4. The daemon repeats the query, but for some time, long enough history, in the past to see if in the past we saw a hige fraction of clients in both the query results. If yes, then the model is bad and we got to previous step to try another one. If not, then we (likely) has found the representative query.

5. Transfer the IP addresses or JA5 hashes from the query results into the web proxy blocking configuration and reload the proxy configuration (on-the-fly).

Comments

imiric•3mo ago
Thanks for sharing!

The heuristics you use are interesting, but this will likely only be a hindrance to lazy bot creators. TLS fingerprints can be spoofed relatively easily, and most bots rotate their IPs and signals to avoid detection. With ML tools becoming more accessible, it's only a matter of time until bots are able to mimic human traffic well enough, both on the protocol and application level. They probably exist already, even if the cost is prohibitively high for most attackers, but that will go down.

Theoretically, deploying ML-based defenses is the only viable path forward, but even that will become infeasible. As the amount of internet traffic generated by bots surpasses the current ~50%, you can't realistically block half the internet.

So, ultimately, I think allow lists are the only option if we want to have a usable internet for humans. We need a secure and user-friendly way to identify trusted clients, which, unfortunately, is ripe to be exploited by companies and governments. All proposed device attestation and identity services I've seen make me uneasy. This needs to be a standard built into the internet, based on modern open cryptography, and not controlled by a single company or government.

I suppose it already exists with TLS client authentication, but that is highly impractical to deploy. Is there an ACME protocol for clients? ... Huh, Let's Encrypt did support issuing client certs, but they dropped it[1].

[1]: https://news.ycombinator.com/item?id=44018400

krizhanovsky•3mo ago
This is quite insightful, thank you.

This particular project, WebShield, is simple and it didn't take too long to develop. Basically, with this project we're trying to figure out what can be built having fingerprints and traffic characteristics in an analytic database. It's seems easy to make PoCs with these features.

For now, if this tool can stop some dummy bots, we'll be happy. We definitely need more development and more sophisticated algorithms to fight against some paid scrapping proxies.

It's more or less simple to classify DDoS bots because they have clear impact - the system performance degrades. For some bots we also can introduce the target, for the bots and the protection system, e.g. the booked slots for a visa appointments. For some scrappers this is harder.

Another opportunity is to dynamically generate classification features and verify resulting models, build web page transition graphs and so on.

This is a good point about possible blocking of ~50% of the Internet.
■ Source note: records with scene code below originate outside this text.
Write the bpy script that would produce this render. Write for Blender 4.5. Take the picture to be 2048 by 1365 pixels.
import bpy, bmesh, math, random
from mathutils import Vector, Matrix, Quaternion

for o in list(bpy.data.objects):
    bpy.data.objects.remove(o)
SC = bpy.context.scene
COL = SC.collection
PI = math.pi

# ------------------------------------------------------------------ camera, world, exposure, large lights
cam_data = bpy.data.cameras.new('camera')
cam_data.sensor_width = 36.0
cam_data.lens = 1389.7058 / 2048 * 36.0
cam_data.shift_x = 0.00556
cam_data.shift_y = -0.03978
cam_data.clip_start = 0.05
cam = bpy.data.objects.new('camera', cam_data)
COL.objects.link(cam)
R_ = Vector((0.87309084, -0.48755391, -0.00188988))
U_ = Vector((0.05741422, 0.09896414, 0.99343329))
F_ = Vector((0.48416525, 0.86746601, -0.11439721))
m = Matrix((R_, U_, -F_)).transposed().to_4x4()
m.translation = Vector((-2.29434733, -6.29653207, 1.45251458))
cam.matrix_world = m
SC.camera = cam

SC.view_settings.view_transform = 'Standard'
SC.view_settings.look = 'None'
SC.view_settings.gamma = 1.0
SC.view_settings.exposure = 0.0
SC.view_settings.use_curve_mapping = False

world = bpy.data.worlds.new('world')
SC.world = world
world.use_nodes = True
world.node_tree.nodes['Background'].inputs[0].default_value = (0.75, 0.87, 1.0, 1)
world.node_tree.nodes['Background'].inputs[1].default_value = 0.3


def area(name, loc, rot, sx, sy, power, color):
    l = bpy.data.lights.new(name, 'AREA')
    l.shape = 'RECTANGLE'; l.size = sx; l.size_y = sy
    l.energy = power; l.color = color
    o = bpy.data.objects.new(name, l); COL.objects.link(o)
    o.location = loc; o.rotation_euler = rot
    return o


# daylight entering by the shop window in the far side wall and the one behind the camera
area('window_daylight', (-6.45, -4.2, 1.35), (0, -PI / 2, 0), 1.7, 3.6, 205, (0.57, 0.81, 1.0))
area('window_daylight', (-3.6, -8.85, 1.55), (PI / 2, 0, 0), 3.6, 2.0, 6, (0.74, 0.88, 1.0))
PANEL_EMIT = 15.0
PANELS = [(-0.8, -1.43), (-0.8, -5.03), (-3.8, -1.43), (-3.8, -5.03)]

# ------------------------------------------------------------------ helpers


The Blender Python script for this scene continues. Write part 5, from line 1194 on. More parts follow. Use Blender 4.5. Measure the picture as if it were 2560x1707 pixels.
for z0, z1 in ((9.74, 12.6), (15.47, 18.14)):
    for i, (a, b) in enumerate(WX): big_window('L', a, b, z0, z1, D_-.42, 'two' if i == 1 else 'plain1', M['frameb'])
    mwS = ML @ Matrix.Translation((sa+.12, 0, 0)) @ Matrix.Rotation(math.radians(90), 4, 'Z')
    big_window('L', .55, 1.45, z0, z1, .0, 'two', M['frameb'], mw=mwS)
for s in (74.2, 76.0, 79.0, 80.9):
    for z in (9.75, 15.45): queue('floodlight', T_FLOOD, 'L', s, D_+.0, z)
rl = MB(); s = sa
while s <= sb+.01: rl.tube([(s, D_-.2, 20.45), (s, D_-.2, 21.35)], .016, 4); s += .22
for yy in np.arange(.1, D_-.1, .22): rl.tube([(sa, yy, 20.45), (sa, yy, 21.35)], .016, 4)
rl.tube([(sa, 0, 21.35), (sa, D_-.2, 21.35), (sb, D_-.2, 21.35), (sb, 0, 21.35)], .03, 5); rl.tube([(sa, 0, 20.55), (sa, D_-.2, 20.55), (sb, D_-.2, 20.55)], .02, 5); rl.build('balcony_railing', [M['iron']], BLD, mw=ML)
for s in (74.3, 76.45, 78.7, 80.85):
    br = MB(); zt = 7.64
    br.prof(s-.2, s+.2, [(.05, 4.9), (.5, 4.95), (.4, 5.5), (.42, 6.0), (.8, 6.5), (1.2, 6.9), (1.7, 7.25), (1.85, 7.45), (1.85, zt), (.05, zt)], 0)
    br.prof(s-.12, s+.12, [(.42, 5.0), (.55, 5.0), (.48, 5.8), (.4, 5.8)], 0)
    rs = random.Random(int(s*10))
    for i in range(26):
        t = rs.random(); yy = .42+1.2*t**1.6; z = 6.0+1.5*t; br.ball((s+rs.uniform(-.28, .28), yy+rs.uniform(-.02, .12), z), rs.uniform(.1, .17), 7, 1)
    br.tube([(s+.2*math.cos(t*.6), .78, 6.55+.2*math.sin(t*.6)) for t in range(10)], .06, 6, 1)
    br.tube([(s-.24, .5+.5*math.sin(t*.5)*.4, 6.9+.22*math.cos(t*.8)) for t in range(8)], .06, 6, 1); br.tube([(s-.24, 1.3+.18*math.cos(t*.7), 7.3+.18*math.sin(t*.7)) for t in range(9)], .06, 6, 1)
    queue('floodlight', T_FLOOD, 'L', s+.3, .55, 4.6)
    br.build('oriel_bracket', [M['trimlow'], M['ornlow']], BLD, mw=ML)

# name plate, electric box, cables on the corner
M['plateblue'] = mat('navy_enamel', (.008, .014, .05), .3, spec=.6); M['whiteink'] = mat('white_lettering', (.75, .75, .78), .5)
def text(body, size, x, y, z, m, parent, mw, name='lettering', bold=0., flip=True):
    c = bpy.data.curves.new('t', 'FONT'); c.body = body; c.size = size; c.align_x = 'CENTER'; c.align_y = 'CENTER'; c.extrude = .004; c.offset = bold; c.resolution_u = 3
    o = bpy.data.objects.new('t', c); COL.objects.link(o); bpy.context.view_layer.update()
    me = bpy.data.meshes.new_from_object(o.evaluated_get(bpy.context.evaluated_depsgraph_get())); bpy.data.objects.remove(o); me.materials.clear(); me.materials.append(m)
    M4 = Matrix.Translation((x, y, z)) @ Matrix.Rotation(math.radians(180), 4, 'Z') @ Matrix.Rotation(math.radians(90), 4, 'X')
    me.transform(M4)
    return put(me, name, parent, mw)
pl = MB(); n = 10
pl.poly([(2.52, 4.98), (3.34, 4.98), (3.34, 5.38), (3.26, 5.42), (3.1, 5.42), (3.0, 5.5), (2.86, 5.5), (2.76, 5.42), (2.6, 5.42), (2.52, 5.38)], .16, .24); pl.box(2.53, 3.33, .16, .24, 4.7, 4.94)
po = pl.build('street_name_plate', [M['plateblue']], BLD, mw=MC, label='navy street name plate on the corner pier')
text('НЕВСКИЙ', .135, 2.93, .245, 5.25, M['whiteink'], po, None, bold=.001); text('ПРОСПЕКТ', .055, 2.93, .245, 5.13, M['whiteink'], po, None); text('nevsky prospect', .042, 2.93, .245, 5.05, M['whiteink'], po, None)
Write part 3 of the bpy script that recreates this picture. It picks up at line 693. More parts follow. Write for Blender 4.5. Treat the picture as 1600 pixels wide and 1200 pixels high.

For DDoS we _mitigate_ an attack, not _block_ it, so probably for bots we should do the same - just rate limit them instead of full blocking.

Technically, we can implement verification of client side certificates, but, yes, the main problem of adoption on the client side.

monster_truck•3mo ago
This is not realistically useful
gpi•3mo ago
Where can I learn more about JA5? John Althouse (What JA stands for) had not published anything about JA5 yet.
krizhanovsky•3mo ago
Hi,

thank you for the reply!

You can read about JA5 at https://tempesta-tech.com/knowledge-base/Traffic-Filtering-b... .

But the thing is that the hashes were just inspired by the work of John Althouse and there is no any relation.

Unfortunately, we didn't realize what "JA" stands for at the time we were designing the feature. We will rename it https://github.com/tempesta-tech/tempesta/issues/2533 .

Sorry for the confusion.

goodthink•3mo ago
My advice to little sites: Basic Auth stops bots dead in their tracks. The credentials have to be discoverable of course, which makes it useless for most sites, but it's not that inconvenient. Once entered, browsers offer to use the same creds on subsequent visits. I have several apps that use 3D assets that are large enough for it to become worrisome when hundreds of bots are requesting them day and night. Not any more, lol.
krizhanovsky•3mo ago
That's a good advice, thank you.

In our approach we do our best to not to affect user experience. E.g. consider an example of a company website with a blog. The company does it's best to engage more audience to their blog, products whatever. I guess quite a part of the audience will be lost due to requirement of authentication on website, which they see first time.

However, for returning, and especially regular, clients I think that is a really simple and good solution.